# To do
The lines from the top of the material through the line with "MB().box(-.02, .02, .0085, .05, 0, .01).build('foot', BLACK, fc)" are to be set down exactly. Leave the pictures out.

# Recorded data
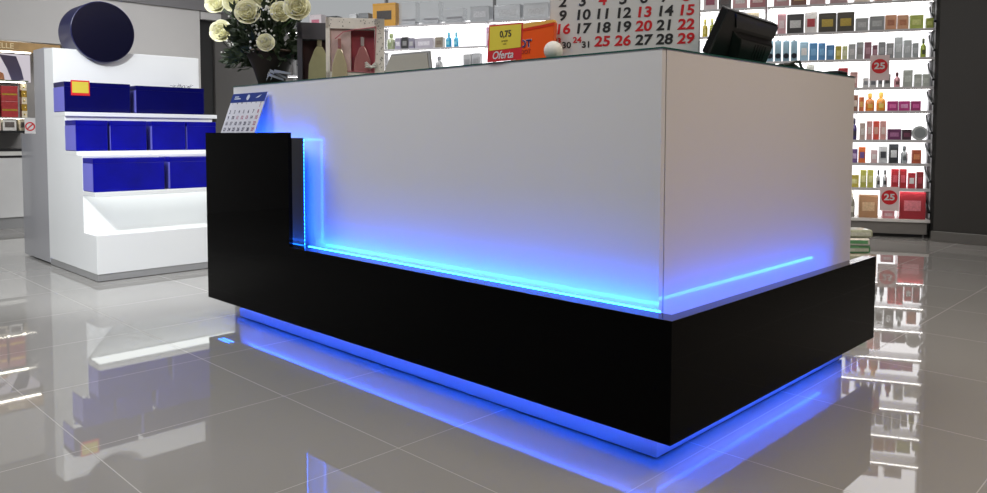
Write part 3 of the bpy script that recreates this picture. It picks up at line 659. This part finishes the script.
for a_, b_ in zip(fr, fr[1:]): mb.tube([(a_[0], -.003, a_[1]), (b_[0], -.003, b_[1])], .0024, 6)
mb.build('window_border', mat((.50, .14, .17), .4), gb, smooth=True)
flask(gb, -.066, -.026, .0005, .175, .068, (.50, .43, .28), (.50, .22, .20))
flask(gb, .030, .016, .0370, .15, .075, (.42, .17, .17), (.6, .5, .5))
mb = MB()
for s_ in (-1, 1):
    for j in range(3): mb.tube([(.066, -.008, .058), (.066+s_*.020, -.012, .066+.010*j-.008), (.066+s_*.026, -.010, .056+.010*j), (.066, -.008, .056)], .0032, 6)
mb.ball((.066, -.010, .057), .007)
mb.build('bow', mat((.72, .68, .64), .4), gb, smooth=True)
mb = MB()
for k in range(22): mb.disc_y(-w+.012+.22*rnd.random(), h-.006-.03*rnd.random(), rnd.uniform(.002, .004), -.0012, -.0002, 8)
for k in range(26): mb.disc_y(w-.004-.028*rnd.random(), .04+.2*rnd.random(), rnd.uniform(.0015, .0035), -.0012, -.0002, 8)
mb.build('lace_print', mat((.40, .37, .34), .5), gb)

# reclined tan framed card
fc = thing('framed_card', 'dark-framed tan card leaning back on the counter beside the ornate gift box', 'display card', (-2.345, 1.93, Z), (math.radians(-28), 0, math.radians(6)))
MB().prism([(-.16, 0), (.115, 0), (.055, .108), (-.16, .108)], 'y', .0, .008).build('frame', mat((.05, .045, .035), .4), fc, bevel=.001)
MB().prism([(-.155, .002), (.100, .002), (.047, .098), (-.155, .098)], 'y', -.002, -.0002).build('tan_face', mat((.20, .18, .135), .5), fc)
MB().box(-.02, .02, .0085, .05, 0, .01).build('foot', BLACK, fc)

# price sign and orange carton
ps = thing('offer_sign', 'yellow and red offer price card at the front edge of the counter', 'sign', (-1.688, 1.7755, Z+.0055), math.radians(4))
MB().prism([(-.074, -.006), (.066, -.004), (.072, .108), (-.066, .112)], 'y', -.002, 0).build('red_card', RED, ps)
MB().prism([(-.064, .030), (.064, .033), (.067, .104), (-.062, .107)], 'y', -.003, -.0022).build('yellow_panel', mat((.76, .62, .05), .5, var=.04), ps)
text('price', [('0,75', .004, .078, .028)], INK, ps, -.0036, bold=.02)
text('script_word', [('Oferta', -.010, .013, .034, .95, .3)], PAPER, ps, -.0026, bold=.012)
text('small_print', [('precio', .0, .058, .010), ('und', .0, .048, .009)], mat((.3, .24, .04), .6), ps, -.0036)
MB().box(-.02, .02, .0, .03, -.004, -.001).build('foot', mat((.6, .6, .6), .2, coat=1), ps)
oc = thing('orange_carton', 'bright orange carton with dark lettering behind the yellow offer sign', 'carton', (-1.712, 1.90, Z), math.radians(10))
MB().prism([(-.06, 0), (.098, 0), (.108, .128), (-.06, .112)], 'y', 0, .02).build('box', mat((.85, .11, .005), .4, coat=.3, var=.05), oc, bevel=.002)
MB().prism([(-.056, .1135), (.106, .1295), (.10, .138), (-.02, .134)], 'y', .003, .02).build('lid', mat((.80, .50, .10), .4), oc)
MB().prism([(-.0599, .104), (.1055, .119), (.107, .127), (-.0599, .111)], 'y', -.0012, -.0002).build('edge_stripe', mat((.70, .04, .01), .4), oc)
text('lettering_outline', [('BOOT', -.026, .066, .034)], mat((.75, .75, .8), .5), oc, -.0008, bold=.05)
text('lettering', [('BOOT', -.026, .066, .034)], mat((.02, .02, .16), .5), oc, -.0022, bold=.02)
text('lettering_small', [('BOOT', -.006, .040, .018)], mat((.35, .02, .02), .5), oc, -.0015, bold=.01)
mb = MB().ball((0, 0, .03), .03, 20, 12)
tag(mb.build('paper_roll', mat((.88, .87, .82), .5), smooth=True, loc=(-1.565, 1.865, Z)), 'round cream ball between the orange carton and the big calendar', 'ball')

# monitor seen from behind, tilted back over the counter edge
mo = thing('black_monitor', 'black touch screen monitor seen from behind on the short side of the counter', 'monitor', (-1.2, 2.147, Z))
B0, B1 = Vector((0, .025, .012)), Vector((0, .40, .006)); T0, T1 = Vector((.085, -.01, .140)), Vector((.085, .33, .128))
nrm = (B1-B0).cross(T0-B0).normalized()
if nrm.x < 0: nrm = -nrm
def slab(P, off0, off1): 
    m_ = MB(); v = [p+nrm*off0 for p in P]+[p+nrm*off1 for p in P]
    return m_.add(v, [(0, 1, 2, 3), (7, 6, 5, 4), (0, 4, 5, 1), (1, 5, 6, 2), (2, 6, 7, 3), (3, 7, 4, 0)])
slab([B0, B1, T1, T0], -.028, 0).build('shell', mat((.006, .006, .007), .35), mo, bevel=.004)
def bil(u, v): return (B0*(1-u)+B1*u)*(1-v)+(T0*(1-u)+T1*u)*v
inn = [bil(.30, .05), bil(.97, .05), bil(.97, .62), bil(.22, .62)]; inb = [bil(.38, .10), bil(.93, .10), bil(.93, .55), bil(.32, .55)]
m_ = MB(); v = [p+nrm*.0005 for p in inn]+[p+nrm*.022 for p in inb]
m_.add(v, [(0, 1, 2, 3), (7, 6, 5, 4), (0, 4, 5, 1), (1, 5, 6, 2), (2, 6, 7, 3), (3, 7, 4, 0)]).build('back_housing', mat((.008, .008, .009), .3), mo, bevel=.003)
top_b = [bil(.24, .70), bil(.99, .70), bil(.99, .96), bil(.14, .96)]
m_ = MB(); v = [p+nrm*.0005 for p in top_b]+[p+nrm*.004 for p in top_b]
m_.add(v, [(0, 1, 2, 3), (7, 6, 5, 4), (0, 4, 5, 1), (1, 5, 6, 2), (2, 6, 7, 3), (3, 7, 4, 0)]).build('top_bevel', mat((.035, .035, .037), .3), mo)
m_ = MB()
for k in range(5):
    u = .62+.05*k; m_.tube([bil(u, .15)+nrm*.0225, bil(u-.02, .5)+nrm*.0225], .0015, 5)
m_.build('vents', mat((.03, .03, .032), .3), mo)
MB().box(-.12, -.005, .12, .34, 0, .012).build('base', BLACK, mo, bevel=.003)
MB().box(-.07, -.02, .18, .26, .0125, .06).build('stem', BLACK, mo, bevel=.003)
# cables and small bits
mb = MB()
for k in range(4):
    pts = []
    for i in range(13):
        q = i/12; pts.append((-.02+.02*math.sin(5*q+k)-.01*k, .27*q-.02, .008+.028*math.sin(PI*q)**2*(1-.15*k)+.004*math.sin(9*q+k)))
    mb.tube(pts, .005, 6)
tag(mb.build('cable_bundle', mat((.012, .014, .010), .45), smooth=True, loc=(-1.16, 2.66, Z)), 'tangle of black cables on the counter edge right of the monitor', 'cable')
mo2 = thing('card_reader', 'small black device on the counter edge near the far corner', 'device', (-1.15, 3.07, Z))
MB().box(-.03, .03, -.045, .045, 0, .014).build('body', BLACK, mo2, bevel=.004)
MB().box(-.02, .02, -.02, .03, .0145, .017).build('keypad', mat((.1, .1, .1), .5), mo2)

# pile of wrapped packs on the floor beyond the counter
cols = ['#b8bfae', '#5f9c6a', '#c9cdbf', '#8fae8a', '#c8c4b0', '#4f8c5c', '#d0d2c8', '#b0b49c']
zz = 0
for k in range(8):
    h = .044
    t = thing('wrapped_pack', 'wrapped green and white pack beyond the counter, %s from the floor in its pile' % ('first', 'second', 'third', 'fourth', 'fifth', 'sixth', 'seventh', 'topmost, eighth')[k], 'pack', (-1.56+.006*math.sin(k*2), 4.45, zz), math.radians(40+5*math.sin(k*3)), 'pile of wrapped packs on the floor')
    MB().box(-.085, .085, -.07, .07, 0, h).build('pack', mat(cols[k], .3, coat=.6, var=.5, scale=45), t, bevel=.012)
    MB().box(-.07, .07, -.073, -.0703, .012, .03).build('paper_band', mat(cols[(k+3) % 8], .4, var=.4, scale=60), t)
    zz += h

# ================================================================ light
def area(name, loc, size, power, color=(1, 1, 1), rot=(0, 0, 0), sy=None):
    l = bpy.data.lights.new(name, 'AREA'); l.energy = power; l.color = color; l.size = size
    if sy: l.shape = 'RECTANGLE'; l.size_y = sy
    o = bpy.data.objects.new(name, l); C.objects.link(o); o.location = loc; o.rotation_euler = rot; return o
PANEL = glow((1, .97, .93), 1.0, 'panel')
def look(o, target):
    d = Vector(target)-o.location; o.rotation_euler = d.to_track_quat('-Z', 'Y').to_euler()
def spot(name, loc, target, power, angle, color=(1, 1, 1), r=.08, blend=.6):
    l = bpy.data.lights.new(name, 'SPOT'); l.energy = power; l.spot_size = math.radians(angle); l.spot_blend = blend; l.color = color; l.shadow_soft_size = r
    o = bpy.data.objects.new(name, l); C.objects.link(o); o.location = loc; look(o, target); return o
area('ceiling_lamp', (-1.6, .2, 2.96), 1.6, 38, (1, .98, .95))
area('ceiling_lamp', (-4.2, .2, 2.96), 1.6, 62, (.96, .98, 1))
area('ceiling_lamp', (1.0, 2.6, 2.96), 1.4, 74, (1, .84, .69))
area('ceiling_lamp', (-2.2, 3.8, 2.96), 1.6, 44, (1, .97, .93))
area('ceiling_lamp', (-6.2, 3.0, 2.96), 1.4, 62, (.98, .98, 1))
spot('track_spot', (-3.0, -.4, 2.9), (-5.1, 1.9, .6), 500, 50, (.95, .99, 1))
w = bpy.data.worlds.new('world'); bpy.context.scene.world = w; w.use_nodes = True
w.node_tree.nodes['Background'].inputs[0].default_value = (.5, .5, .52, 1); w.node_tree.nodes['Background'].inputs[1].default_value = .2
sc_ = bpy.context.scene
sc_.view_settings.view_transform = 'Standard'; sc_.view_settings.look = 'None'; sc_.view_settings.exposure = 0; sc_.view_settings.gamma = 1
sc_.view_settings.use_curve_mapping = False
sc_.cycles.use_denoising = True
sc_.cycles.max_bounces = 8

# Result for this task
Write part 3 of the bpy script that recreates this picture. It picks up at line 659. This part finishes the script.
for a_, b_ in zip(fr, fr[1:]): mb.tube([(a_[0], -.003, a_[1]), (b_[0], -.003, b_[1])], .0024, 6)
mb.build('window_border', mat((.50, .14, .17), .4), gb, smooth=True)
flask(gb, -.066, -.026, .0005, .175, .068, (.50, .43, .28), (.50, .22, .20))
flask(gb, .030, .016, .0370, .15, .075, (.42, .17, .17), (.6, .5, .5))
mb = MB()
for s_ in (-1, 1):
    for j in range(3): mb.tube([(.066, -.008, .058), (.066+s_*.020, -.012, .066+.010*j-.008), (.066+s_*.026, -.010, .056+.010*j), (.066, -.008, .056)], .0032, 6)
mb.ball((.066, -.010, .057), .007)
mb.build('bow', mat((.72, .68, .64), .4), gb, smooth=True)
mb = MB()
for k in range(22): mb.disc_y(-w+.012+.22*rnd.random(), h-.006-.03*rnd.random(), rnd.uniform(.002, .004), -.0012, -.0002, 8)
for k in range(26): mb.disc_y(w-.004-.028*rnd.random(), .04+.2*rnd.random(), rnd.uniform(.0015, .0035), -.0012, -.0002, 8)
mb.build('lace_print', mat((.40, .37, .34), .5), gb)

# reclined tan framed card
fc = thing('framed_card', 'dark-framed tan card leaning back on the counter beside the ornate gift box', 'display card', (-2.345, 1.93, Z), (math.radians(-28), 0, math.radians(6)))
MB().prism([(-.16, 0), (.115, 0), (.055, .108), (-.16, .108)], 'y', .0, .008).build('frame', mat((.05, .045, .035), .4), fc, bevel=.001)
MB().prism([(-.155, .002), (.100, .002), (.047, .098), (-.155, .098)], 'y', -.002, -.0002).build('tan_face', mat((.20, .18, .135), .5), fc)
MB().box(-.02, .02, .0085, .05, 0, .01).build('foot', BLACK, fc)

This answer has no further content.